Author Noelene Allen talks about her book Ellen: A Woman of Spirit

AUTHOR Noelene Allen became fascinated with Ned Kelly’s mother, Ellen Kelly, quite by accident.

Following the 2002 refurbishment of the Beechworth Historic Precinct, the manager Richard Skinner laid down a challenge to Allen, which would spark a decade of research into the women of the Kelly family. 

“There’s too many stories about blokes in here; we need some more about women,” he said at the time.

After reading the transcripts of Ellen’s trial, Allen wanted to know more about her.

“Ellen’s trial was so unjust and the sentence so severe,” she said.

“I wanted to know more but I could only find one book written about her – and it was a novel – while there was a huge amount written about Ned.

“I am grateful the relatives surrounding the story trusted me enough to share their stories.”

In 2012 Allen published Ellen: A Woman of Spirit, a portrayal of a courageous woman written from the heart.

Allen said her subject’s toughness was evident everywhere.

“When I went to Old Melbourne Gaol I found the ruins of the laundry where she worked; the gallows could be seen just under the grate in the laundry,” Allen said.

“How she ever got through that morning.”

Among other stories that stood out in the research was when Ellen lost her husband and left Avenel for Greta with seven children in tow.

“I’ve driven that route many times as part of my research and how she did that under those conditions is incredible,” Allen said.

The women in the Kelly family now feature in a new exhibition in Wodonga by artist Janet Goodchild-Cuffley, who was inspired after hearing Allen talk about her book on the radio.

Goodchild-Cuffley’s paintings form Furious Riding: The Kelly Women Narratives, which runs at Arts Space Wodonga until August 26.

Each of the paintings tells a story that vividly conveys the lives of these Victorian colonial women of the late 19th century – resourceful and resilient women who were way ahead of their time.
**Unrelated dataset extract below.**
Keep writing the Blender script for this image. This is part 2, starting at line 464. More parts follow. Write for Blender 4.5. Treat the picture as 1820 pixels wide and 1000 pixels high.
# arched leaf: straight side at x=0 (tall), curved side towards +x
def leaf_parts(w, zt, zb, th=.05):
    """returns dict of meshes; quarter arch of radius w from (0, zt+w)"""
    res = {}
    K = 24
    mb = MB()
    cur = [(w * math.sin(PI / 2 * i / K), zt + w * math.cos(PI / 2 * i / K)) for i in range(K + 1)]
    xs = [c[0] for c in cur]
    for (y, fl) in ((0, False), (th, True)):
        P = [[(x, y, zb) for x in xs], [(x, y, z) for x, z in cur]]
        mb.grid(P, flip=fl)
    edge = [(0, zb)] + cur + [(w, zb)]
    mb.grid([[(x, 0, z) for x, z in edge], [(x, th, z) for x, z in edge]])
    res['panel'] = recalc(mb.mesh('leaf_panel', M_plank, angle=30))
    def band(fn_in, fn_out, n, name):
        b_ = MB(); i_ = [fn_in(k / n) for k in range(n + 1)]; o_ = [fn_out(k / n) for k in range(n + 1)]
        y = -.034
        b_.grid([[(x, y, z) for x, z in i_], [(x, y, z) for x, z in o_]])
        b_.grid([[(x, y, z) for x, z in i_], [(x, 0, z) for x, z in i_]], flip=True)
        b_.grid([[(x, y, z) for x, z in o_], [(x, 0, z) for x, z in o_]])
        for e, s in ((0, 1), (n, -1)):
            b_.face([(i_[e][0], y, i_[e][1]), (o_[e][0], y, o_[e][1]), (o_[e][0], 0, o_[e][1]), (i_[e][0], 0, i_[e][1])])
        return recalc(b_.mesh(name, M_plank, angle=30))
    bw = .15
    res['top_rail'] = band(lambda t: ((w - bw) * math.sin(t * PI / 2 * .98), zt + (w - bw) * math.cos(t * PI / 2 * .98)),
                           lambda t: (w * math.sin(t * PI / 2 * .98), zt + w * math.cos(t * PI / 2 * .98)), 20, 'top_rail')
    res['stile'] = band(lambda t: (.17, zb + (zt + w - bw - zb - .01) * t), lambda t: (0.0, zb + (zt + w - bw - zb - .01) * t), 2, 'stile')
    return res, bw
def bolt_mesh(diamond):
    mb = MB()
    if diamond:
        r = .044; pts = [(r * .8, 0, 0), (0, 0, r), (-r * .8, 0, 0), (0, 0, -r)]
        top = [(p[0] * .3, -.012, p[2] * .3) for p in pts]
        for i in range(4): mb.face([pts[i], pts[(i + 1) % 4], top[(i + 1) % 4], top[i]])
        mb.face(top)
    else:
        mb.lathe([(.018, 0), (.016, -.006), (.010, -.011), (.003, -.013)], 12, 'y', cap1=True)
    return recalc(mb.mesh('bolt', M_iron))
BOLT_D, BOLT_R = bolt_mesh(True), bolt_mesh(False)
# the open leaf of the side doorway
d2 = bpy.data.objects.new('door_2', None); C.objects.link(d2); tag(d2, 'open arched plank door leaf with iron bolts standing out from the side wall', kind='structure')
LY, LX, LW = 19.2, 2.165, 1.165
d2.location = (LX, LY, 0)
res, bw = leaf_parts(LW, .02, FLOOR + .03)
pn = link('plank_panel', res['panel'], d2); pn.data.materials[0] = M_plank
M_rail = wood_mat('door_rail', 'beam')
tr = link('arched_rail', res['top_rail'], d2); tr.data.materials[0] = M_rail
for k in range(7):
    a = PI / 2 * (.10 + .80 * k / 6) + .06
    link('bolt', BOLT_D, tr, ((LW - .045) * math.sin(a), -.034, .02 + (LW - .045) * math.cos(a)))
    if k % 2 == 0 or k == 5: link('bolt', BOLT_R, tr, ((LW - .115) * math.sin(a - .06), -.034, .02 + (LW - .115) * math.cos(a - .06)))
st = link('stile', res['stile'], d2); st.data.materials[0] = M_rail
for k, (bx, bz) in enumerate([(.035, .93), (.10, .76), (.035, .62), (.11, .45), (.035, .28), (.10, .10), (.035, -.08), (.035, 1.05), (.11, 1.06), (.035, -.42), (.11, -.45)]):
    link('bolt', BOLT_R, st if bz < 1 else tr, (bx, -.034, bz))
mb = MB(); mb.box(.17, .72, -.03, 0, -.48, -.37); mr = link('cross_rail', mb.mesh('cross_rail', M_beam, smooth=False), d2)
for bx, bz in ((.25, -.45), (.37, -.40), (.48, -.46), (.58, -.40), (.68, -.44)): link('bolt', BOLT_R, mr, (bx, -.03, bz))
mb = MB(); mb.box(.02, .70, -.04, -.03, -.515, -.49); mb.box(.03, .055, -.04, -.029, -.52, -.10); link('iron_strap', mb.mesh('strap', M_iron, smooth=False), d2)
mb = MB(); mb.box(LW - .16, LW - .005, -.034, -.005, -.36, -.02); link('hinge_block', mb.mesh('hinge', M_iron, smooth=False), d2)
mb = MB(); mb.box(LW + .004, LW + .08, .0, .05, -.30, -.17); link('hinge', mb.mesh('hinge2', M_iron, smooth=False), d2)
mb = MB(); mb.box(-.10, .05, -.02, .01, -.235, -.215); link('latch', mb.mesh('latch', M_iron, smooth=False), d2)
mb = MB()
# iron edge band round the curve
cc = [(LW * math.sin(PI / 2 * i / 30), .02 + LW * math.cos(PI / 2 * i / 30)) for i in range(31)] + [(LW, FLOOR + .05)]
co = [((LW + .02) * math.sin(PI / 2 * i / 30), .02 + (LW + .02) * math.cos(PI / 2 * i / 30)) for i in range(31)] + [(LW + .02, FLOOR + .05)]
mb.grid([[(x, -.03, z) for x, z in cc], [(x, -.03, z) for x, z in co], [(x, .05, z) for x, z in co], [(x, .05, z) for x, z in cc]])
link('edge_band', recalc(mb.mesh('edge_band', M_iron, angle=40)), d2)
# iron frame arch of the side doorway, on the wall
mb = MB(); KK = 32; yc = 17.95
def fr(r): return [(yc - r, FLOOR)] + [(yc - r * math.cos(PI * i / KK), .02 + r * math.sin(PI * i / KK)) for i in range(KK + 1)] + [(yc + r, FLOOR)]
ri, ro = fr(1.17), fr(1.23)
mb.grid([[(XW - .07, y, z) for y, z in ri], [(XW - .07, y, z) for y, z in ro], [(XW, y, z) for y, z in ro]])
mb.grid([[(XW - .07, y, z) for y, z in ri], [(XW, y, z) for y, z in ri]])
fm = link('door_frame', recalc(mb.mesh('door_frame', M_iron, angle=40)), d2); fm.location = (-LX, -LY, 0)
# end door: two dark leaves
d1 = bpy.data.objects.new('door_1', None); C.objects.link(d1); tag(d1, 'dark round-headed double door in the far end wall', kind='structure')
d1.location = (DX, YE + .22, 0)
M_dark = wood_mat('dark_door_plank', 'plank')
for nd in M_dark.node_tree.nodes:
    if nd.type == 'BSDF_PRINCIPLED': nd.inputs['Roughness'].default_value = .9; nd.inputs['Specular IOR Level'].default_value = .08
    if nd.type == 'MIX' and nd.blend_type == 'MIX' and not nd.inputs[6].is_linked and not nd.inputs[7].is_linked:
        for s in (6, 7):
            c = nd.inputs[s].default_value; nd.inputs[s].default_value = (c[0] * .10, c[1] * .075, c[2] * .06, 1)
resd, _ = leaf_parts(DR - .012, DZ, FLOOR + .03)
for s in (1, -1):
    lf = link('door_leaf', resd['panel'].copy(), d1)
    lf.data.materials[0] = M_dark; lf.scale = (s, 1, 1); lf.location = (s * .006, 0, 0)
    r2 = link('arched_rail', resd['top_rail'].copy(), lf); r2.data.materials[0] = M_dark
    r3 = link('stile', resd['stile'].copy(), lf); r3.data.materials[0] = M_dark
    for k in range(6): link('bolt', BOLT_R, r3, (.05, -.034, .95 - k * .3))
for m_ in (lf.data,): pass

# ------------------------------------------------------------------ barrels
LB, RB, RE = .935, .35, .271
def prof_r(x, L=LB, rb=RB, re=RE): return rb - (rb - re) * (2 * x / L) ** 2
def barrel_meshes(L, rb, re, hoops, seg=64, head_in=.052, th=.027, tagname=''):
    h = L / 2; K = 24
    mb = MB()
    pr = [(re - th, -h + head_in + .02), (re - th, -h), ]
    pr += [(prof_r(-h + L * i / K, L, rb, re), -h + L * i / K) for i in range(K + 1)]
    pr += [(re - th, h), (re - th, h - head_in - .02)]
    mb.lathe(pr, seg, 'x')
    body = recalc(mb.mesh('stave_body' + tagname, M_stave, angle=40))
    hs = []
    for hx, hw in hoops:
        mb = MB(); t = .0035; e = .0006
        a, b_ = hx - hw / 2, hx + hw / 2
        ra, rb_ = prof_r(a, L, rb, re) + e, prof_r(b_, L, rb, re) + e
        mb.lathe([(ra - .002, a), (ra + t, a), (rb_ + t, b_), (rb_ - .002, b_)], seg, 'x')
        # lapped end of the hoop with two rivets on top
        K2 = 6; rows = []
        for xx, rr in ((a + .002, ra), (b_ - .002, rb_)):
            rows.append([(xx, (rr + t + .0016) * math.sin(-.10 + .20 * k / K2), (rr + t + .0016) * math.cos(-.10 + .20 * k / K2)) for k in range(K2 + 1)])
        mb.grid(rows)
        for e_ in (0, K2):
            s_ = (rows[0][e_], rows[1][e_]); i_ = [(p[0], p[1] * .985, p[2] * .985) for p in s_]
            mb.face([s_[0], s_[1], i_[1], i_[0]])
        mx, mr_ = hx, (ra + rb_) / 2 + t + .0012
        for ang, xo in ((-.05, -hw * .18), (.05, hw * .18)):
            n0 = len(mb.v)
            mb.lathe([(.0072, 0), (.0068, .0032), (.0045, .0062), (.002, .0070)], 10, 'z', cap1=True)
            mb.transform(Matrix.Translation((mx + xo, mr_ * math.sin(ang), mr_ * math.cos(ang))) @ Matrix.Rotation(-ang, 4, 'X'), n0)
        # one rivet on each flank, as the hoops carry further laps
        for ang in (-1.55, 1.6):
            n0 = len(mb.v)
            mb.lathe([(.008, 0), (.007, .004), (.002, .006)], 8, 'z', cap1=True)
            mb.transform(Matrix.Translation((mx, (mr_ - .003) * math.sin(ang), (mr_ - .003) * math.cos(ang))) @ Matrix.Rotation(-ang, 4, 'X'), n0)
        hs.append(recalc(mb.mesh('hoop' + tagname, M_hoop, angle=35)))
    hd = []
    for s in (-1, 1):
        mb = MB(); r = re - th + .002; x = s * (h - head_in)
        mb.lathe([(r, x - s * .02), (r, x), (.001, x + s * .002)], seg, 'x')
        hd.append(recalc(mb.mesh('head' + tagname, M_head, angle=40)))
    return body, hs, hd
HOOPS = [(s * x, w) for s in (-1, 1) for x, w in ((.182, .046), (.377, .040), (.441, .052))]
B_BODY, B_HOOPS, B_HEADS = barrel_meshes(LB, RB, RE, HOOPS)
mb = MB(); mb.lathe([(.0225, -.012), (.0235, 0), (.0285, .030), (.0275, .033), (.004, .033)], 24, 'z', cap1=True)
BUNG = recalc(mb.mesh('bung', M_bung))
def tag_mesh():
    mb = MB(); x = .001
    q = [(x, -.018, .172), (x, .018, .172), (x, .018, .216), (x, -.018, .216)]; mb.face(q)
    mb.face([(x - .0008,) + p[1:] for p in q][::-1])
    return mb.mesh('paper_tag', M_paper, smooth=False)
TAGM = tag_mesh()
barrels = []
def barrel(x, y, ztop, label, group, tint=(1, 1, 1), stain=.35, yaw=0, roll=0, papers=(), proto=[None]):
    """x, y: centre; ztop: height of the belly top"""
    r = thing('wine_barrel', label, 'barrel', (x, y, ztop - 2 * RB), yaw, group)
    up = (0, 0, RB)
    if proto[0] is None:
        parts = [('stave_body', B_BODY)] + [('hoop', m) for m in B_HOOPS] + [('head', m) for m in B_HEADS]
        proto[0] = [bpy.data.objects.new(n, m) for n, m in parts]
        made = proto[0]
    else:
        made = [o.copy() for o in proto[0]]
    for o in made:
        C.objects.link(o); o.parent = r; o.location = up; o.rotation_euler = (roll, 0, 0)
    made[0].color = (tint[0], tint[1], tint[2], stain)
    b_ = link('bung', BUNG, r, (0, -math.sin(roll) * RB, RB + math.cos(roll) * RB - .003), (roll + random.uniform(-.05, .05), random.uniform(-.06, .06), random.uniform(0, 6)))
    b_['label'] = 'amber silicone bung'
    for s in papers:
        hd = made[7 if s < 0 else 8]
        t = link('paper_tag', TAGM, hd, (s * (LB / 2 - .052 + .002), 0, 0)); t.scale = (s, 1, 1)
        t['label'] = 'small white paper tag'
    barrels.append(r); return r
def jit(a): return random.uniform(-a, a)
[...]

Allen said it was a wonderful tribute to the women of the time.

“It just jumps out at you; the colours are amazing.

“At last these women have been celebrated in a fitting way.”

Allen will discuss her book at Arts Space Wodonga on Saturday at 2pm.

She will focus on Ellen but touch on some of the other women in the Kelly family.

Other events at Arts Space Wodonga as part of the exhibition include artist talks with Janet Goodchild-Cuffley on Saturday, August 19 and 26, at 2pm.